### [Directive]
What is the number of lines in these entries that include "this"? Write that number and no other text.

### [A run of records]
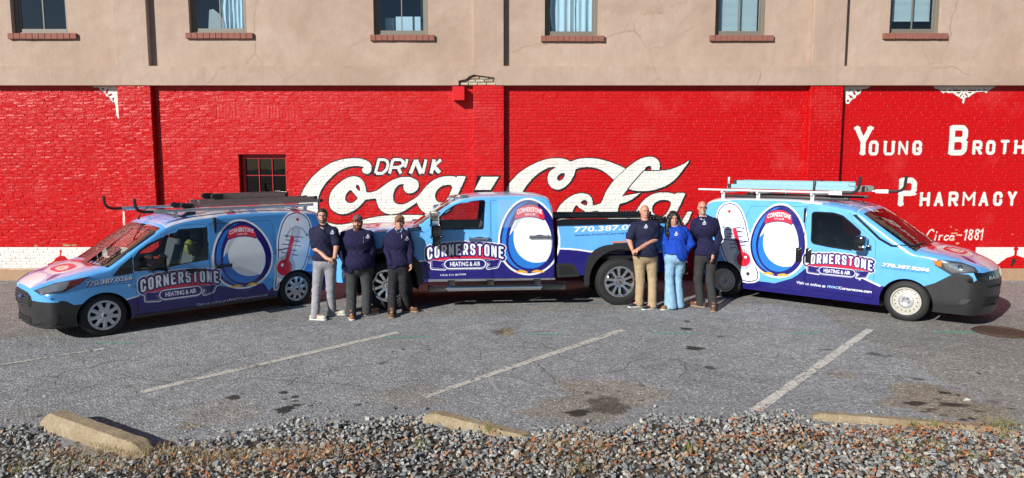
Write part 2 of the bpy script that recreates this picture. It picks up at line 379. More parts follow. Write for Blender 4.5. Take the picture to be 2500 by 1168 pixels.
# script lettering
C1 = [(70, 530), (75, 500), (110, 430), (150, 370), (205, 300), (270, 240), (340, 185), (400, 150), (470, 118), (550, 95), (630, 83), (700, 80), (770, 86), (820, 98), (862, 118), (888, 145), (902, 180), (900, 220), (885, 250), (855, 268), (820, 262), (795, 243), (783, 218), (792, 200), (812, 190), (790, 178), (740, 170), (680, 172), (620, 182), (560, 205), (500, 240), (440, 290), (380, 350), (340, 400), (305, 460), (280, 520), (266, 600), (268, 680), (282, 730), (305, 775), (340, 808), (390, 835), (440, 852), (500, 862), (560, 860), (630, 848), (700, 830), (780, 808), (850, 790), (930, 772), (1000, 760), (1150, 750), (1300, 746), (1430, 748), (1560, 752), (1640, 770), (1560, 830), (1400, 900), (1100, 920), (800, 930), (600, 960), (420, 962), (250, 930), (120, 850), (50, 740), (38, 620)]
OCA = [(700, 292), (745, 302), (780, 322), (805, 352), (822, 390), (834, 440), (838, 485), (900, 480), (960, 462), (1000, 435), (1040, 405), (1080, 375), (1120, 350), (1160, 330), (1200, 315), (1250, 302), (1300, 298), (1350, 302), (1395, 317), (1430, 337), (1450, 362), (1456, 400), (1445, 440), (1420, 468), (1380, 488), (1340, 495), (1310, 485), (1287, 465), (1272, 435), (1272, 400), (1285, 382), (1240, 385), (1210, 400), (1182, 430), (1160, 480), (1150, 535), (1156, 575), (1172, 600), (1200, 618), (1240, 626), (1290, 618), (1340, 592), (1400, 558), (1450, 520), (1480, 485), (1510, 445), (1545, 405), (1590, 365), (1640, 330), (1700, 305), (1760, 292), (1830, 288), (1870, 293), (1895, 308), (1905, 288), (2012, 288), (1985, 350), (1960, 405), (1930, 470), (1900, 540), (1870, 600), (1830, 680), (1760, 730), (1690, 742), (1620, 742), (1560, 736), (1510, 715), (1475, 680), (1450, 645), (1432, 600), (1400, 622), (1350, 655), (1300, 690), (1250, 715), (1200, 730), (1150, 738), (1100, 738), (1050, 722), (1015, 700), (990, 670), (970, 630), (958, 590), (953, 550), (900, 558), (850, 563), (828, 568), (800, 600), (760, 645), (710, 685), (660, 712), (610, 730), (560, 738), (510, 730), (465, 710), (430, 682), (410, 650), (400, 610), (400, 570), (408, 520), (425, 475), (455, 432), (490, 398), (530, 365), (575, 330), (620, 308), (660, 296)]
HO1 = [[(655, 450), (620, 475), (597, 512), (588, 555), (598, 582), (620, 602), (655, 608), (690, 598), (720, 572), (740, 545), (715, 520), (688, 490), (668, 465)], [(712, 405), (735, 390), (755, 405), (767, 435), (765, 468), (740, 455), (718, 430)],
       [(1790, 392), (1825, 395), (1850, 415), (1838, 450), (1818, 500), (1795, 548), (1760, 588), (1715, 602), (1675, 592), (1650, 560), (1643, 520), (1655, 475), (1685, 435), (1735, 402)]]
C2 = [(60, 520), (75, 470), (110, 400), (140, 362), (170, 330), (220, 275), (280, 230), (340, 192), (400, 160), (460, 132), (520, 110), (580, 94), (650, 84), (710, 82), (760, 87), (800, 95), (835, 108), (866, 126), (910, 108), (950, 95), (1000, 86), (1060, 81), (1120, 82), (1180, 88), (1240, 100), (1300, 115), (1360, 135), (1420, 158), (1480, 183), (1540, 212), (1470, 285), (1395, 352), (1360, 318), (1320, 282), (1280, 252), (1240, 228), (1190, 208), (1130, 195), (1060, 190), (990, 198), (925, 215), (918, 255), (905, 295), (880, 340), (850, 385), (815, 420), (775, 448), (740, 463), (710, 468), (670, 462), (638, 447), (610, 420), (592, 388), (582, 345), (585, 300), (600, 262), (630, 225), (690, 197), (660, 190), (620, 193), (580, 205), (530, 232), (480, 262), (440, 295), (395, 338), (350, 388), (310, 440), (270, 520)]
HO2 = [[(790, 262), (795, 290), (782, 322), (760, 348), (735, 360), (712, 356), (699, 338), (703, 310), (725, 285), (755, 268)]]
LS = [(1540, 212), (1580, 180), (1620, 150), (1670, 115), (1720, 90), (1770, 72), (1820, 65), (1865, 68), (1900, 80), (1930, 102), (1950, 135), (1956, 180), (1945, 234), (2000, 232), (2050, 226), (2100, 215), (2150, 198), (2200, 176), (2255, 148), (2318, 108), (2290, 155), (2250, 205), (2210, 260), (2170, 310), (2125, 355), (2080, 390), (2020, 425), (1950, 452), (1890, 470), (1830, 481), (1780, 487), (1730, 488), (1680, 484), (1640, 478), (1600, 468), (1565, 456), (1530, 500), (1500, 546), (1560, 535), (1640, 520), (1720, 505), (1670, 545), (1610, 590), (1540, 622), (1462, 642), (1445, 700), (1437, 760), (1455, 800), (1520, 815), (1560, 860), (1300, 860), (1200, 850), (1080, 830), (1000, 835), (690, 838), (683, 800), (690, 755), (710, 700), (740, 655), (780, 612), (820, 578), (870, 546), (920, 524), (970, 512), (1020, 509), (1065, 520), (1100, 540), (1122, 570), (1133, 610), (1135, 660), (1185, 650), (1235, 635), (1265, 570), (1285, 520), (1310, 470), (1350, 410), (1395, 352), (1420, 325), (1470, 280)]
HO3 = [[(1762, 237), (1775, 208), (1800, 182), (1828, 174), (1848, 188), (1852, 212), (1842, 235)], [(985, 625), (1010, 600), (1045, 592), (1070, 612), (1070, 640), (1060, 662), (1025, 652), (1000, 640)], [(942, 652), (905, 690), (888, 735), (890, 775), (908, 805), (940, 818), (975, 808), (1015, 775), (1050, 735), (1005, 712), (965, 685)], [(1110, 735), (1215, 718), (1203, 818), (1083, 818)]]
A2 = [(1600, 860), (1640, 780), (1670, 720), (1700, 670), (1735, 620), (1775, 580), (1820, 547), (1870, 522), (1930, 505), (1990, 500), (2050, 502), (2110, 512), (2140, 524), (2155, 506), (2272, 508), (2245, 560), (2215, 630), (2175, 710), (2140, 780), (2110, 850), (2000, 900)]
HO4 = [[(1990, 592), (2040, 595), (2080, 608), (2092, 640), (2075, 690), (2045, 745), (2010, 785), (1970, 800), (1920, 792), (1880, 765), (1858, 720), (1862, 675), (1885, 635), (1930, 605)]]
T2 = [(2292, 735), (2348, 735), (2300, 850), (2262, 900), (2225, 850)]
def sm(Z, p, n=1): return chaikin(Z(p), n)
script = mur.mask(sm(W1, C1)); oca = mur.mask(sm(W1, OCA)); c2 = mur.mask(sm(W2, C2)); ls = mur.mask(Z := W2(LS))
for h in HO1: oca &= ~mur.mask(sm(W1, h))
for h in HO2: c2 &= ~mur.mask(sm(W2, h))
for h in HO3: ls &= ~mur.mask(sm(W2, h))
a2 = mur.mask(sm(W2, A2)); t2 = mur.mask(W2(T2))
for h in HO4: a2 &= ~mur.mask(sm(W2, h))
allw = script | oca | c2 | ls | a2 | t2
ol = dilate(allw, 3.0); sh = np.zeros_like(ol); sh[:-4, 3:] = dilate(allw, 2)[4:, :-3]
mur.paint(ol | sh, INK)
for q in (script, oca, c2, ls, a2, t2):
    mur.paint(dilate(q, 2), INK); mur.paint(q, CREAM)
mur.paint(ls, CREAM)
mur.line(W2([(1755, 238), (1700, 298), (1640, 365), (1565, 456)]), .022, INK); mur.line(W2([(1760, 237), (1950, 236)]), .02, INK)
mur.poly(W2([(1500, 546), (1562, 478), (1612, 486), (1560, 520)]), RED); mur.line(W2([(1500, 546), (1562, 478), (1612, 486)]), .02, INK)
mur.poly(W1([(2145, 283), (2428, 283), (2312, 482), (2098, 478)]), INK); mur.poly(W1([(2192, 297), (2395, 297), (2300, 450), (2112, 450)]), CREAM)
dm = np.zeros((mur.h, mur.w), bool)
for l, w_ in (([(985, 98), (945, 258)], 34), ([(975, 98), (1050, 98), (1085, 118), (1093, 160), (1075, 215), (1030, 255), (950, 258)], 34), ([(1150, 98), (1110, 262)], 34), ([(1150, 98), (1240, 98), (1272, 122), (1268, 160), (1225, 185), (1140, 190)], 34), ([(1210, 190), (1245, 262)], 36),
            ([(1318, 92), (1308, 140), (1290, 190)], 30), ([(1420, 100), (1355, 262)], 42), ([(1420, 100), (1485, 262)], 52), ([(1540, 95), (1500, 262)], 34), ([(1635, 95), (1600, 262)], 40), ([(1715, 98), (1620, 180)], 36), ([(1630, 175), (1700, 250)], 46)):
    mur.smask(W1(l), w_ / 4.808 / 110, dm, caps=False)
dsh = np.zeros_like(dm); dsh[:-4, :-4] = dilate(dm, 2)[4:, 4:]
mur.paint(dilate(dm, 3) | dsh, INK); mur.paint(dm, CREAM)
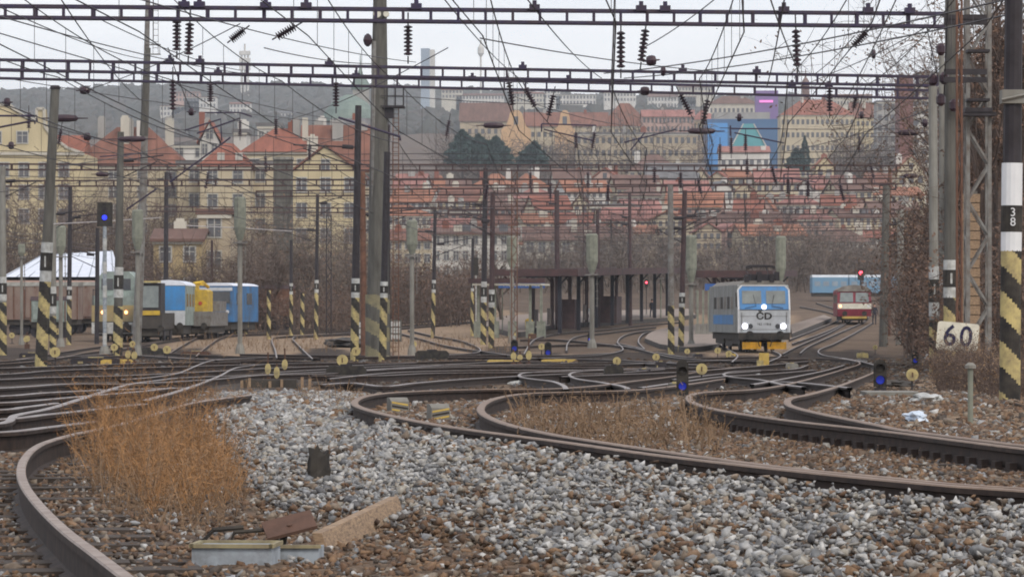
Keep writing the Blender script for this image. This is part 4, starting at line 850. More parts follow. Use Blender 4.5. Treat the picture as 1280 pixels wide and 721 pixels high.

### [The solution]
2